Bishop Persico acknowledged people would be disappointed with the removal of Sunday Mass from St. Ann Church, but also indicated parishioners are aware of the significant challenges being faced throughout the diocese. In late August, a preliminary plan for parishes in Erie County was proposed — the most extensive changes in that area since the diocese was established in 1853. Finalized restructuring announcements also are planned for the Bradford, Clearfield and Oil City areas in October.

The Diocese of Erie currently has 93 parishes – 40 of which are partnered with at least one other parish. The arrangement allows for close collaboration of the parish communities with regard to Mass schedules, formation programs, evangelization efforts, staffing and pastoral administration. The finances of each parish will be kept separate, although the finance councils will meet together to maximize the impact of parish revenues and to streamline expenses.

The changes were first proposed at a meeting of pastors and parish leaders on March 22. Subsequent to that meeting, parishioners had the opportunity to dialogue with their pastors and provide feedback for consideration.

In an article that will appear in the October 2023 edition of the diocese’s flagship publication, Faith magazine, archivist Father Justin Pino offers an interesting perspective on pastoral planning:

“…the practice of reform/renewal has been ever-present in the life of Christ’s church from the beginning,” he writes. “During this time in the history of the Diocese of Erie, when pastoral planning has become essential to the life of our local church, when parish closures, partnering and merging are realities, it is essential to recognize these ‘new ways of possibility’ are far from new. In fact, the historical record shows the Diocese of Erie has been practicing pastoral planning for nearly 150 years.” Father Pino points out that the first closure of a church in the diocese occurred in 1866, just 13 years after the diocese was founded.

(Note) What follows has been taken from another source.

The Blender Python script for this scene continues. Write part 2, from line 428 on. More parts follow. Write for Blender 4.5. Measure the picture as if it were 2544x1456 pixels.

The exact circumstances of the closure and relocation of the faith community (from Maguire’s Settlement in Crawford County) are not known, according to Father Pino, “but demographic, geographic and personnel issues were as prevalent in the aftermath of the Civil War as they are today,” he says. “These factors in the vitality and life of a faith community are essential indicators today as we continue to embark on the paths of pastoral planning.”